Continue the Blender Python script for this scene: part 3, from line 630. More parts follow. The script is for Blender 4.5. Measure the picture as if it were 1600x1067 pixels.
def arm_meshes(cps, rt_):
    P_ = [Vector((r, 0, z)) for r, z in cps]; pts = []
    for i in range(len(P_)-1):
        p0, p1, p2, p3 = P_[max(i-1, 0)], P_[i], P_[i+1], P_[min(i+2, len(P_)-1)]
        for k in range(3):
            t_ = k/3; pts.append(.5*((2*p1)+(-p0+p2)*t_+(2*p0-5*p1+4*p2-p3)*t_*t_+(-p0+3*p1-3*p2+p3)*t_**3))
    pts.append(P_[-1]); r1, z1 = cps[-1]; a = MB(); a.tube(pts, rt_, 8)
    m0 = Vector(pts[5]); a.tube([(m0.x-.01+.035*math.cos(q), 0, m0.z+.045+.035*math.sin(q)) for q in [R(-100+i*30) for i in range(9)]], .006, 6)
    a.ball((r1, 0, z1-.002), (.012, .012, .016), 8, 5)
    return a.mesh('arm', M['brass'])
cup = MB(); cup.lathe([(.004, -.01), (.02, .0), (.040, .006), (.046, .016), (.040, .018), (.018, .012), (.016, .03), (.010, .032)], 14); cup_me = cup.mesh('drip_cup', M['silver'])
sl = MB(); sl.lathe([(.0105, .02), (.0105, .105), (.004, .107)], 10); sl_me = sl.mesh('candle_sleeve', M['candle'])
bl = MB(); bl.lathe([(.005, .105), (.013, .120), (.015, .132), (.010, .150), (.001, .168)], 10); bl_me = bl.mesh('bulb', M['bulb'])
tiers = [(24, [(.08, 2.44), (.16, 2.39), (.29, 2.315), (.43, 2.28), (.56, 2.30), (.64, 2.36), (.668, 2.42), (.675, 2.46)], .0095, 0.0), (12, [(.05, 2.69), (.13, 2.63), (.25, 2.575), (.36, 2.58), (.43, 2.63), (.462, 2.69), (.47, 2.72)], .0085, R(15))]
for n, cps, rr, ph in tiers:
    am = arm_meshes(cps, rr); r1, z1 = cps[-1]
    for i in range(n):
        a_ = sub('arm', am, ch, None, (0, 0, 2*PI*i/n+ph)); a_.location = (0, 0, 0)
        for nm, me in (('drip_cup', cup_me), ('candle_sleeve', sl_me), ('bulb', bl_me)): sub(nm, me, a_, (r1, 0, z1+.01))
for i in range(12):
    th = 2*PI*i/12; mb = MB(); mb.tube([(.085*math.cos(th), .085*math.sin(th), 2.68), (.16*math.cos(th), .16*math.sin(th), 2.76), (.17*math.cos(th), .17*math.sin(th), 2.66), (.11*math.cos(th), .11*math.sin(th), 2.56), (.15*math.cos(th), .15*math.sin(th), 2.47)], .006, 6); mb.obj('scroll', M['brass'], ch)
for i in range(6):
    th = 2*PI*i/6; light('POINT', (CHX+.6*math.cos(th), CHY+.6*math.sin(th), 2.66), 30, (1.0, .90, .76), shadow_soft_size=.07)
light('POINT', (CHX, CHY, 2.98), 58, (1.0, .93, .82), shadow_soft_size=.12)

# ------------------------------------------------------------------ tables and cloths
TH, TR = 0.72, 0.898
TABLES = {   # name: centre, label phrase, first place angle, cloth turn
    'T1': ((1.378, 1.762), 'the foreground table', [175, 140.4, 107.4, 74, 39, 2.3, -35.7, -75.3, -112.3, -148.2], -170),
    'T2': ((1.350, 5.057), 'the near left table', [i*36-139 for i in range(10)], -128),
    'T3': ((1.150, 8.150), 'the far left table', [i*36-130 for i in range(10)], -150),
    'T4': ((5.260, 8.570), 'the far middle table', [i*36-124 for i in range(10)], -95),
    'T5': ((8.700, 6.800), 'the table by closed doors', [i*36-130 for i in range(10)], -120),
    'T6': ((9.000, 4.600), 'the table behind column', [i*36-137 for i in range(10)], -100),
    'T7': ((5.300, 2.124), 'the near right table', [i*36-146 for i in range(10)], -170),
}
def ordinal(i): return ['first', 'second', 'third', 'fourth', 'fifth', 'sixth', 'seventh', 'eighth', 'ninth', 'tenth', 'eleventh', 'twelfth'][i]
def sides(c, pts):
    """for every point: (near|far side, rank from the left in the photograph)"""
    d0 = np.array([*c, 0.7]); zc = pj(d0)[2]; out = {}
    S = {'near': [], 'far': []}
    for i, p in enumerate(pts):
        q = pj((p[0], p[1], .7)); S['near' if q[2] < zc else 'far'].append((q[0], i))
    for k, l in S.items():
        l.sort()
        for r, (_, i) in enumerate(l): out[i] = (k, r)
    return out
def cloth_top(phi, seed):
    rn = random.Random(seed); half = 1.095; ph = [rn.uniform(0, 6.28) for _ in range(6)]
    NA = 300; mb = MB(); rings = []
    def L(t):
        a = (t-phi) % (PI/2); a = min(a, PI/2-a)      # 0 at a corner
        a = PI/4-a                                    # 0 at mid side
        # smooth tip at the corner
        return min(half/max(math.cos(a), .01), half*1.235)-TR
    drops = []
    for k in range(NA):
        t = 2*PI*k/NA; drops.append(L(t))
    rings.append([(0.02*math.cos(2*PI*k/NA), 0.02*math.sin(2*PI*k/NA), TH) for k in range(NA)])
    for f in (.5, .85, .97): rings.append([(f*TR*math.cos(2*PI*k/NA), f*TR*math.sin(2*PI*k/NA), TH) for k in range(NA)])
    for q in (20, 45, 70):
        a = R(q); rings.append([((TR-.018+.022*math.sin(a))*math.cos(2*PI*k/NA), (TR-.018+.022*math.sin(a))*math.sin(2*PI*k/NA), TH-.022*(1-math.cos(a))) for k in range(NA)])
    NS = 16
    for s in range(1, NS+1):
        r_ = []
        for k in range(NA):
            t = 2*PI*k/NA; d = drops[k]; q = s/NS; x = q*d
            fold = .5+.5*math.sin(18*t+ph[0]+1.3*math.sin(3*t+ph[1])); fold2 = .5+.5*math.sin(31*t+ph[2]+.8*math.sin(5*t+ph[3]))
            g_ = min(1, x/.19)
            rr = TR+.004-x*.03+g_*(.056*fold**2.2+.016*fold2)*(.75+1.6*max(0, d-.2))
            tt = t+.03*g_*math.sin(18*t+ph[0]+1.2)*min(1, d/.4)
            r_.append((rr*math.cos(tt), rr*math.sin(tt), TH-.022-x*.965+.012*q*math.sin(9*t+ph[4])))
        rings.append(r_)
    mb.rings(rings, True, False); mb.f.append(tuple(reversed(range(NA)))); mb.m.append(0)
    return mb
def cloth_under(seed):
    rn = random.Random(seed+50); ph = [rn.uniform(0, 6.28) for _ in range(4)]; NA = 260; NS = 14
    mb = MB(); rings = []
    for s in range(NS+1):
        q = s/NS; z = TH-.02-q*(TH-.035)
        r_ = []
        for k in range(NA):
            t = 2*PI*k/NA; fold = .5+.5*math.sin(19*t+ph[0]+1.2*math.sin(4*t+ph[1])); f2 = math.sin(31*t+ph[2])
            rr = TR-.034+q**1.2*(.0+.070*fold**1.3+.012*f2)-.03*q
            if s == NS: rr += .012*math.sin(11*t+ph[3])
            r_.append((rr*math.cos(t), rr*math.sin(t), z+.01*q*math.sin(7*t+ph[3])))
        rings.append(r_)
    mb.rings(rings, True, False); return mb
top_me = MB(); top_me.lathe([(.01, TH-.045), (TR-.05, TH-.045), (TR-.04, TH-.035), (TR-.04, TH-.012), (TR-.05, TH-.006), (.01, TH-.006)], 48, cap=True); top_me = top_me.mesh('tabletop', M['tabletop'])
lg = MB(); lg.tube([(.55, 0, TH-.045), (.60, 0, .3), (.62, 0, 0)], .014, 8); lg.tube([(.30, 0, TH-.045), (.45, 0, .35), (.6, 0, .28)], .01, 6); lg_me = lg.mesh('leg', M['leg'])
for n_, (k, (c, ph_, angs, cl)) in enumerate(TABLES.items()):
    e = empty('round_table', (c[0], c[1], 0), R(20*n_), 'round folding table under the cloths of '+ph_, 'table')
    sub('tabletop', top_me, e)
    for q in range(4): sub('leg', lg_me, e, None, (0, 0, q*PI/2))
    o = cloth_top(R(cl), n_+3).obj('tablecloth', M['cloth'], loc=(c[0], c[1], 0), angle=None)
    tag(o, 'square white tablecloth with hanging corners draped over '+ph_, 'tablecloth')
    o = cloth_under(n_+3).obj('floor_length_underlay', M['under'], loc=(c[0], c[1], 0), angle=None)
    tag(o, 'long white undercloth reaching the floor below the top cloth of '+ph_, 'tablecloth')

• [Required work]
Reproduce exactly, with nothing added, the lines from the one that contains "M['under'], loc=(c[0], c[1], 0), angle=None)" to the end of the data.

• [Expected answer]
    o = cloth_under(n_+3).obj('floor_length_underlay', M['under'], loc=(c[0], c[1], 0), angle=None)
    tag(o, 'long white undercloth reaching the floor below the top cloth of '+ph_, 'tablecloth')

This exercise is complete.